Huawei Plans $10B+ AI Computing Push for Autonomous Driving Over Next 5 Years
Huawei is making a massive bet on compute. At the 2026 Huawei Qiankun Media Day in Shenzhen, Jin Yuzhi, CEO of Huawei’s Smart Car Solutions BU, revealed that computing power for the company’s Qiankun autonomous driving platform has grown more than 20-fold since 2023 — and the spending is only accelerating.
Jin said compute is the fundamental prerequisite for safe autonomous driving, and Huawei plans to invest between 70 and 80 billion yuan — roughly $9.6 to $11 billion — in computing R&D over the next five years. That’s not vague ambition; it’s a specific budget allocation for a company that already treats compute as a first-class product input.

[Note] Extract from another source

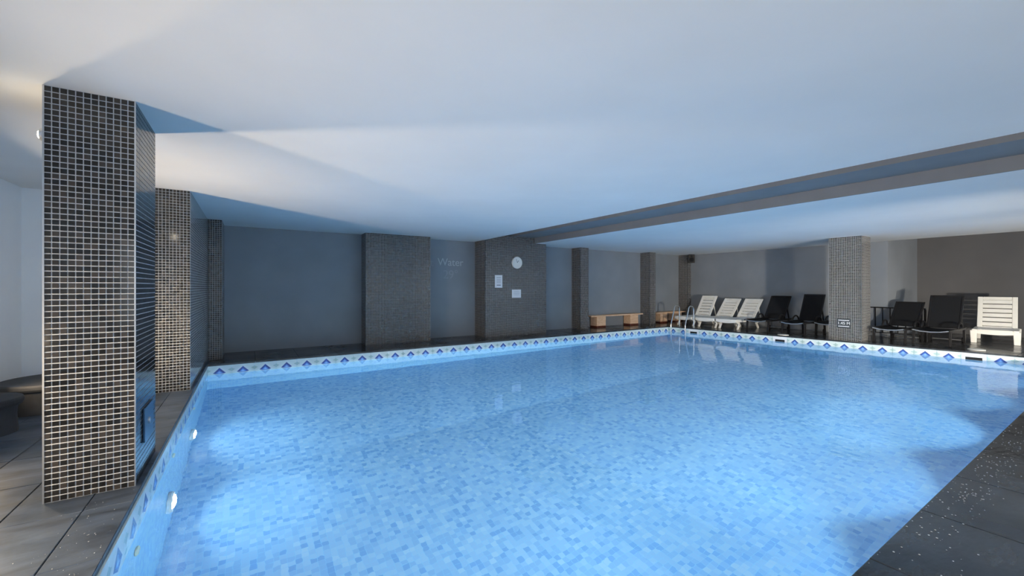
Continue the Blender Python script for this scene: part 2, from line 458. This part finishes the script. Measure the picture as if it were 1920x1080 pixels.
for x, nth in ((1.2,'first'), (3.2,'second'), (5.2,'third'), (7.2,'fourth'), (9.2,'fifth'), (11.0,'sixth')):
    underwater_lamp((x, PY0+.002, -1.0), math.pi/2, 'lit underwater lamp in the near pool wall, %s from the left' % nth, 'lamps in the near pool wall', .8 if x > 8 else 1.5, 126)
for y, z, lb in ((3.27,-.55,'round cream water jet nearest the camera on the left pool wall'), (4.66,-.42,'round cream water jet between the two lit underwater lamps'), (6.25,-.42,'round cream water jet beyond the further underwater lamp')):
    e = empty('water_jet', (PXL+.002, y, z))
    MB().lathe([(.045,0),(.045,.008),(.03,.014),(.018,.010)], axis='x', n=20).build('flange', M['jet'], e)
    MB().lathe([(.017,.008),(.012,.016),(.004,.016)], axis='x', n=14).build('nozzle', M['white_plastic'], e)
    tag(e, lb, 'water jet')

# ------------------------------------------------------------------ walls and ceiling
CT = 3.2
RX1, RX2, RX3 = 4.90, 5.79, 6.45
RZ1, RZ2 = CEIL + .32, CEIL + .150
struct(MB().box(XL-.2, XR2+.2, YB, YB+.2, -.3, CT).build('wall_back', M['wall']), 'dark grey painted back wall')
struct(MB().box(XL-.2, XL, YN, YB, -.3, CT).build('wall_left', M['white_wall']), 'white left wall')
struct(MB().box(XL, -1.0, 7.15, 7.3, 0, CEIL).build('wall_alcove', M['white_wall']), 'white end wall of the left aisle')
struct(MB().box(XR, XR2+.2, YREC, YB, -.3, CT).build('wall_right', M['wall']), 'dark grey right wall')
M['charcoal'] = simple('charcoal_wall_paint', (.115,.115,.122), .7, spec=.3, var=.08, scale=1.2)
struct(MB().box(XR2, XR2+.2, YN, YREC, -.3, CT).build('wall_right_recess', M['charcoal']), 'charcoal end wall of the recess on the right')
ceil = MB()
ceil.box(XL-.2, RX1, YN-.2, YB+.2, CEIL, CT)
ceil.box(RX3+.02, XR, YN-.2, YB+.2, CEIL, CT)
ceil.box(XR, XR2+.2, YN-.2, YREC+.1, CEIL+.45, CT)
rc = MB().prism([(RX1,YN-.2),(RX2,YN-.2),(RX2,YB),(RX1,YB)], RZ1, CT).box(RX2, RX3+.02, YN-.2, YB, RZ2, CT).box(RX3, RX3+.02, YN-.2, YB, CEIL, RZ2)
struct(rc.build('ceiling_recess', M['soffit']), 'grey painted stepped recess crossing the ceiling')
struct(ceil.build('ceiling', M['ceiling']), 'smooth white low ceiling with a stepped recess')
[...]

The numbers on adoption tell a parallel story. Huawei’s Qiankun smart driving system took 44 months to hit its first 1 million installations. The second million is projected to take just 12 months. A similar pattern holds for HarmonyOS Cockpit: 42 months for the first million, 15 months for the second.
Jin also addressed a subtle technical detail that speaks to the rigor of Qiankun’s data pipeline. The cumulative assisted driving mileage counter displayed in vehicles continues updating even when the internet connection drops. Huawei applies smoothing algorithms on the displayed data to mask network latency and packet loss. Jin insisted the underlying numbers are accurate, and challenged competitors to present their own driving data with the same transparency.
The contrast between the first-million and second-million timelines is the real headline here. A 4x acceleration in installation pace signals that Huawei’s strategy — embedding Qiankun across a widening range of vehicle brands under the “empower, don’t compete” model — is gaining real traction. If the current trajectory holds, the compute investment won’t just fund better autonomous driving. It may reshape who gets to compete in the smart car market at all.